** Start of Material provided **

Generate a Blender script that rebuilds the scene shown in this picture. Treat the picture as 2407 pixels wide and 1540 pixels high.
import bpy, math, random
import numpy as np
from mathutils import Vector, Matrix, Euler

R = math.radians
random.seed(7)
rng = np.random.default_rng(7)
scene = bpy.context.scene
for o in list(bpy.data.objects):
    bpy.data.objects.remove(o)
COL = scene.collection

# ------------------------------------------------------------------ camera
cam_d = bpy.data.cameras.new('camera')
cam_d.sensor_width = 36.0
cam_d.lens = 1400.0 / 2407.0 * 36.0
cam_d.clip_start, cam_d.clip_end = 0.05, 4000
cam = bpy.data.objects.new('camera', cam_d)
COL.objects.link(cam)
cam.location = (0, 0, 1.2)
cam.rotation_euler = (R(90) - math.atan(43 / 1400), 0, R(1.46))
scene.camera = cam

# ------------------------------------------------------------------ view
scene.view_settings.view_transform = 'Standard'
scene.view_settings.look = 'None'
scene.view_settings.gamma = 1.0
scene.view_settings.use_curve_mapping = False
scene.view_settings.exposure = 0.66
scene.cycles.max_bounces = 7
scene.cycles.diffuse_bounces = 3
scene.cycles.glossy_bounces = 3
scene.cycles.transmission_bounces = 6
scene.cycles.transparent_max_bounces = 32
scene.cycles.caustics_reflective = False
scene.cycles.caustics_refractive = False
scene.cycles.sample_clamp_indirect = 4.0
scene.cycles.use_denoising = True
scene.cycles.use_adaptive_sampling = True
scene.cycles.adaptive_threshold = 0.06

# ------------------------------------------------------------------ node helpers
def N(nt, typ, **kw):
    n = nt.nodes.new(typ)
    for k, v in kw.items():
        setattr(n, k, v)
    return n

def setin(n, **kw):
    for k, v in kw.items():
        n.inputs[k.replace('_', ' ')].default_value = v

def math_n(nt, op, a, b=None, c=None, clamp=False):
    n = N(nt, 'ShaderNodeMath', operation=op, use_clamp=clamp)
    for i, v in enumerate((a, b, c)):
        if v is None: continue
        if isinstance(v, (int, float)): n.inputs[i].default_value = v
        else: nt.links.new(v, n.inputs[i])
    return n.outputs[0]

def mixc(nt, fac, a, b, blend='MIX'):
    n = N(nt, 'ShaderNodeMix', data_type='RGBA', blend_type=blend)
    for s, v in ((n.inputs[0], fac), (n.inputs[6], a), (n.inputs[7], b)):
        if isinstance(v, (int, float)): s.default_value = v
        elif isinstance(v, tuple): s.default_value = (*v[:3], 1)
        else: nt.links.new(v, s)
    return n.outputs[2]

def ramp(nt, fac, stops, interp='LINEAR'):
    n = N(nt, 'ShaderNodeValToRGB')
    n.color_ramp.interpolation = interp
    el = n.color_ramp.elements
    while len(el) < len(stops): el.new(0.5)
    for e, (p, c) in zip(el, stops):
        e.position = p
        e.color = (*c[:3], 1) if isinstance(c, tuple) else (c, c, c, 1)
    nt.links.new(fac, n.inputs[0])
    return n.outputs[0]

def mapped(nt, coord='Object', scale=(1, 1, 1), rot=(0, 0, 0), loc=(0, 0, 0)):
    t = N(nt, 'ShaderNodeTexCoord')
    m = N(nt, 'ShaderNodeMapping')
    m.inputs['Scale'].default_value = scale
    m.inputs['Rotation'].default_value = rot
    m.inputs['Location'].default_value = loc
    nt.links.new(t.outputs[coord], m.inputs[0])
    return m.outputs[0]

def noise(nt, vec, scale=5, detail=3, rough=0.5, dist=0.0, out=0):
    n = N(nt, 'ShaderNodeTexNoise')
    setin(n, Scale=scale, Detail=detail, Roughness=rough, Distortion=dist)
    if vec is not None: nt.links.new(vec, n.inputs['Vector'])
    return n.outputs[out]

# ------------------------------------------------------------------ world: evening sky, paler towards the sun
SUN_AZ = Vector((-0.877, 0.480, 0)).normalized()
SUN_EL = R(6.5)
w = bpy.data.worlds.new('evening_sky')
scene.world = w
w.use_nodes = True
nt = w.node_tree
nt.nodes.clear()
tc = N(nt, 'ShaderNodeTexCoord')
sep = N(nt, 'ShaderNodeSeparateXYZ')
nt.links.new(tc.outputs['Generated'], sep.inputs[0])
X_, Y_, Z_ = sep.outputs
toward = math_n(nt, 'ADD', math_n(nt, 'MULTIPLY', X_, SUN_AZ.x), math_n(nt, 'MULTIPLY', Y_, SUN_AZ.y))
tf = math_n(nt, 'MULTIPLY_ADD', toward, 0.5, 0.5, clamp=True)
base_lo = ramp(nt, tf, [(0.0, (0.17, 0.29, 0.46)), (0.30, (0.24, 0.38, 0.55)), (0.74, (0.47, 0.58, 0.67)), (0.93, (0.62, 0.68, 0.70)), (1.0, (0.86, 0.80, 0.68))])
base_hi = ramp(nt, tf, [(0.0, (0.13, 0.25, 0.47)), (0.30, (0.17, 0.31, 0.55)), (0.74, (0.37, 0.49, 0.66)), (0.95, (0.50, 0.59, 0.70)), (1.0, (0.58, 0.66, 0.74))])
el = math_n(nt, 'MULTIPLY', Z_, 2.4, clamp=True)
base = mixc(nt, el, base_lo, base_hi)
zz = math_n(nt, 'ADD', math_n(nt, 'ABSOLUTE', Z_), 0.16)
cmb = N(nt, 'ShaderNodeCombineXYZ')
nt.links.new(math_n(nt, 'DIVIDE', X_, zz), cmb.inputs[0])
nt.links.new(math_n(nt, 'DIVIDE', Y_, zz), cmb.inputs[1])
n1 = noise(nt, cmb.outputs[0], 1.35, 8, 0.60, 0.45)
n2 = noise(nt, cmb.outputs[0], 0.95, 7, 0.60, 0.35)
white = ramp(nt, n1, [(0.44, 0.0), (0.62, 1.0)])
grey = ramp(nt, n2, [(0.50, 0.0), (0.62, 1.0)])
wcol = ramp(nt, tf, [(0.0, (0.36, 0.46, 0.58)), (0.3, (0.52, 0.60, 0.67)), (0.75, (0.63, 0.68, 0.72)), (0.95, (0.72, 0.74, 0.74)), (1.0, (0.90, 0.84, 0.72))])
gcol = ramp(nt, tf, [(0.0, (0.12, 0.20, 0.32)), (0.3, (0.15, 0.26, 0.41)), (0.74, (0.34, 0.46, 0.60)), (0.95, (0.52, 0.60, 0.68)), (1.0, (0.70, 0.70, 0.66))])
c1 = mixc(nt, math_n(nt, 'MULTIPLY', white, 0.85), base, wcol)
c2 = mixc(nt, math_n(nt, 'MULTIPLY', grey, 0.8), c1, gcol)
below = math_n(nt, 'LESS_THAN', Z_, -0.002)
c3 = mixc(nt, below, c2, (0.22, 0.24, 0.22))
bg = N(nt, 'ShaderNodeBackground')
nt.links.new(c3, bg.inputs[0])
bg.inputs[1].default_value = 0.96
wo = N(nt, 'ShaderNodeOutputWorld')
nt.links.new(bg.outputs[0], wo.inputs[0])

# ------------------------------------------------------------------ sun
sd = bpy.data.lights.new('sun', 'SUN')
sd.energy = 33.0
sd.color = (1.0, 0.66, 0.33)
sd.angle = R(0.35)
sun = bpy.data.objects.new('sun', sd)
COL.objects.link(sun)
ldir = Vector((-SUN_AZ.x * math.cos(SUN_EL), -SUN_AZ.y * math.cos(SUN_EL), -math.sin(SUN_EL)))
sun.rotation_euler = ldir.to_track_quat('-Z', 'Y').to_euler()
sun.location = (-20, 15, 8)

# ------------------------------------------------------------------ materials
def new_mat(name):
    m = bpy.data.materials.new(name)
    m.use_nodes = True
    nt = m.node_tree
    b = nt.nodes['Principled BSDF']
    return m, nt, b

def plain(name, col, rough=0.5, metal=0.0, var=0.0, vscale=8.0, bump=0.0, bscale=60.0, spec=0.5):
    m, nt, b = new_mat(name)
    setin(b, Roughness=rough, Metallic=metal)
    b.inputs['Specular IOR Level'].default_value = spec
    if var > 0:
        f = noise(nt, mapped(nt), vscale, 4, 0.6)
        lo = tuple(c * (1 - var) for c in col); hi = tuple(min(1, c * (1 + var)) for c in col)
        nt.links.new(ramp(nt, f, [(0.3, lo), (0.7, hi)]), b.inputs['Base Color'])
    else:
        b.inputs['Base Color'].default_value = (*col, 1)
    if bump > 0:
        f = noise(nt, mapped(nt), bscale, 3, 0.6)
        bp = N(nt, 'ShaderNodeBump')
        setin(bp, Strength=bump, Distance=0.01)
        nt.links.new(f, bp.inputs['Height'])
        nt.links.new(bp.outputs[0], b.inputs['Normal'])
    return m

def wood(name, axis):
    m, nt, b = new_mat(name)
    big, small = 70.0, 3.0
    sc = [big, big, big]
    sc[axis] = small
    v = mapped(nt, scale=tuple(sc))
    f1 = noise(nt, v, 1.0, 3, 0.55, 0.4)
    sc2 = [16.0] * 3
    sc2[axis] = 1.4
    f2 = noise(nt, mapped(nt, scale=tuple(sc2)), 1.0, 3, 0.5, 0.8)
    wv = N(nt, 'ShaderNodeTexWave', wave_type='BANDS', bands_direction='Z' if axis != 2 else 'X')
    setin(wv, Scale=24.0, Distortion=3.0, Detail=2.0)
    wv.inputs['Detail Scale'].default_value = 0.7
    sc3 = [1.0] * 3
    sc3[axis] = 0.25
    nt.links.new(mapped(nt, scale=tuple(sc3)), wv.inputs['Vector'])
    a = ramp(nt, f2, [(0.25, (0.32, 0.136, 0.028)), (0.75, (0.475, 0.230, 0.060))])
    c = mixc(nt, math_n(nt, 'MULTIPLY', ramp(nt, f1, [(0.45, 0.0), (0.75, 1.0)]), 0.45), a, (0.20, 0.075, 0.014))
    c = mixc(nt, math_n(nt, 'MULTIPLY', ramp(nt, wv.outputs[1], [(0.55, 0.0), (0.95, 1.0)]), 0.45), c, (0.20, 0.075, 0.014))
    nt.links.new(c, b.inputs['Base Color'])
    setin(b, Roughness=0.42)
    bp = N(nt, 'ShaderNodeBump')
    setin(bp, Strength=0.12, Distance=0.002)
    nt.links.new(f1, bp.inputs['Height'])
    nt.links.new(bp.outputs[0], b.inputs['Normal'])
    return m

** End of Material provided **

▶ [The problem]: The lines from the top of the data above down to the line containing "scene.camera = cam" are to be copied exactly; no other line should appear.

▶ [Response below]:
Generate a Blender script that rebuilds the scene shown in this picture. Treat the picture as 2407 pixels wide and 1540 pixels high.
import bpy, math, random
import numpy as np
from mathutils import Vector, Matrix, Euler

R = math.radians
random.seed(7)
rng = np.random.default_rng(7)
scene = bpy.context.scene
for o in list(bpy.data.objects):
    bpy.data.objects.remove(o)
COL = scene.collection

# ------------------------------------------------------------------ camera
cam_d = bpy.data.cameras.new('camera')
cam_d.sensor_width = 36.0
cam_d.lens = 1400.0 / 2407.0 * 36.0
cam_d.clip_start, cam_d.clip_end = 0.05, 4000
cam = bpy.data.objects.new('camera', cam_d)
COL.objects.link(cam)
cam.location = (0, 0, 1.2)
cam.rotation_euler = (R(90) - math.atan(43 / 1400), 0, R(1.46))
scene.camera = cam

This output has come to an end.